Metro Health’s proposed 2019 budget includes a funding request for a full-time staff member who would educate residents and organizations about the long-term impacts of trauma.
“What we see is kids who have a lot of adverse experiences are more prone to take offense, fight, try to fade into the wallpaper, which are all detrimental to that child’s ability to thrive in the education system,” Bridger said.
The digital toolkit created by Salud America! outlines the approach Hernandez took in East Central ISD: recruiting staff to serve on a committee that will learn about and educate staff and the community on the effects of trauma, identifying vulnerable students, and getting parents and the community involved.
Through the toolkit, Salud America! officials are available to help schools create a program that meets their individual needs.
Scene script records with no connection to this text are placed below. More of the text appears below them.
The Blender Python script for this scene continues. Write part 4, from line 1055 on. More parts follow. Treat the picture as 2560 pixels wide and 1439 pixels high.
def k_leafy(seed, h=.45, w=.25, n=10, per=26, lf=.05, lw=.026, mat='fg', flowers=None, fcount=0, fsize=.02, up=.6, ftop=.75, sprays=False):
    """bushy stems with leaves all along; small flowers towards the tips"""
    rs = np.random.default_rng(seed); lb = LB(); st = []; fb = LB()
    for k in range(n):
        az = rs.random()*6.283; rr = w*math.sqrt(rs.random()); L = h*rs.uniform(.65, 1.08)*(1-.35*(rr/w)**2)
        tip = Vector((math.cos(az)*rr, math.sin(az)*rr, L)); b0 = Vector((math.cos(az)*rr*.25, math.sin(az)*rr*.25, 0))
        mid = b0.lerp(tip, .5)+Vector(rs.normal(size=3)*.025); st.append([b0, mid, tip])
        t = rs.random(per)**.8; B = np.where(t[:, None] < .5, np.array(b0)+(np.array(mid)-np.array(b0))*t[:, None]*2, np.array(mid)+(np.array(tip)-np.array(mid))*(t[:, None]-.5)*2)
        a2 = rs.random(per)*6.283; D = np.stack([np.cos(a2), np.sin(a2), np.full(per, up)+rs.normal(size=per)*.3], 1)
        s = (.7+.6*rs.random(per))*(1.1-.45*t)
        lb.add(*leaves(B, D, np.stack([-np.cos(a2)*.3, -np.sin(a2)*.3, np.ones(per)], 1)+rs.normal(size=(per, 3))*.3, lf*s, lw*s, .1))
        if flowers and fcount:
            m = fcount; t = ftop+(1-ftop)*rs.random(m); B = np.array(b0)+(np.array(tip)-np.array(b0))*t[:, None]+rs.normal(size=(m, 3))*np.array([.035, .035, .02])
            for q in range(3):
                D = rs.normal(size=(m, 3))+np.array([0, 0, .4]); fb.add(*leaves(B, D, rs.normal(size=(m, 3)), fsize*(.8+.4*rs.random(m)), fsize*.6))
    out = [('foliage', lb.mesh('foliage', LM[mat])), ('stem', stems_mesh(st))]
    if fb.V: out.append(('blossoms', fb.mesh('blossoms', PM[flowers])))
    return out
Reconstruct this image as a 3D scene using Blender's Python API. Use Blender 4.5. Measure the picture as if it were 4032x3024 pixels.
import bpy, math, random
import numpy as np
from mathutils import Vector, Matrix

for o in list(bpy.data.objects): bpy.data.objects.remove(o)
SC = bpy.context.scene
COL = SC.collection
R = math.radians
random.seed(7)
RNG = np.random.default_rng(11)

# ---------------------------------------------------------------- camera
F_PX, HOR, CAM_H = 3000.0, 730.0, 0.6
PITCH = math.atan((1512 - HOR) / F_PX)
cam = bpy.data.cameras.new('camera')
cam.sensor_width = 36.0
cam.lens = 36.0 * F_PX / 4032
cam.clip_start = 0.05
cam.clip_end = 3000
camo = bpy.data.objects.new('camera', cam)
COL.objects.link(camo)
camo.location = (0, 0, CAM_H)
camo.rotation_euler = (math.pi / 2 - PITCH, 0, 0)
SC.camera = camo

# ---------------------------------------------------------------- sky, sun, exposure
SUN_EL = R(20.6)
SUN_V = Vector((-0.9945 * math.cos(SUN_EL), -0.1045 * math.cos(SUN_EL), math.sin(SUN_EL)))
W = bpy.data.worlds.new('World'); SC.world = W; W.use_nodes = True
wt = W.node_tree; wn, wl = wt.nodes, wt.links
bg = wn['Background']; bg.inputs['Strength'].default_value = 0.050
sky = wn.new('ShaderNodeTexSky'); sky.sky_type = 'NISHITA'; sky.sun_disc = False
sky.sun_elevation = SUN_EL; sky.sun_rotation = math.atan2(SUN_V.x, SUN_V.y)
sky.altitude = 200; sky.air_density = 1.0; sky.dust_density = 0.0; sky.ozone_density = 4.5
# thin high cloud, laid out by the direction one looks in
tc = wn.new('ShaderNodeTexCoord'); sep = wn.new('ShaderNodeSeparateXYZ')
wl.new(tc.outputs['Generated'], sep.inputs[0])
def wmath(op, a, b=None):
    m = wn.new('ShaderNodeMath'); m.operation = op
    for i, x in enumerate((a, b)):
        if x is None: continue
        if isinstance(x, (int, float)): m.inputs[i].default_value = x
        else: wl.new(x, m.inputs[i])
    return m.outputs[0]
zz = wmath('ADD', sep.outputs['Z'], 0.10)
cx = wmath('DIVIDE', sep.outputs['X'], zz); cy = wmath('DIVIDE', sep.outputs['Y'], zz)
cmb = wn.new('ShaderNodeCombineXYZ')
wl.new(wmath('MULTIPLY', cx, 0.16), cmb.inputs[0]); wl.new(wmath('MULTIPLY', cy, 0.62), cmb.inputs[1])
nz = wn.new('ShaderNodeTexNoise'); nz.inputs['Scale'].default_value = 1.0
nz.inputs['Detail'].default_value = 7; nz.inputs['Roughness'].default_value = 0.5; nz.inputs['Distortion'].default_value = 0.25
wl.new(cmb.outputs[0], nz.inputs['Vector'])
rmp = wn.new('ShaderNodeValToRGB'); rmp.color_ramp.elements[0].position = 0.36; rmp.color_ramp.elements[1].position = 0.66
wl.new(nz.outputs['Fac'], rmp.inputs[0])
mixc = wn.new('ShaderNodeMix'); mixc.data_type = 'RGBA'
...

“It’s about raising awareness about the science of trauma, resources to connect kids and families, and establishing some type of chain of command,” said Amanda Merck, senior researcher with Salud America!.
East Central ISD is using existing school management software to flag students’ profiles with important student and family information, such as a restraining orders against a parent.
“There [are] so many different layers in a trauma-informed system, but there are many steps that can be implemented quickly that don’t require funding or major changes in policies,” Merck said. “If [school staff] can reach out with less judgment, more mercy, [and] more grace in that immediate reaction,” entire schools can improve.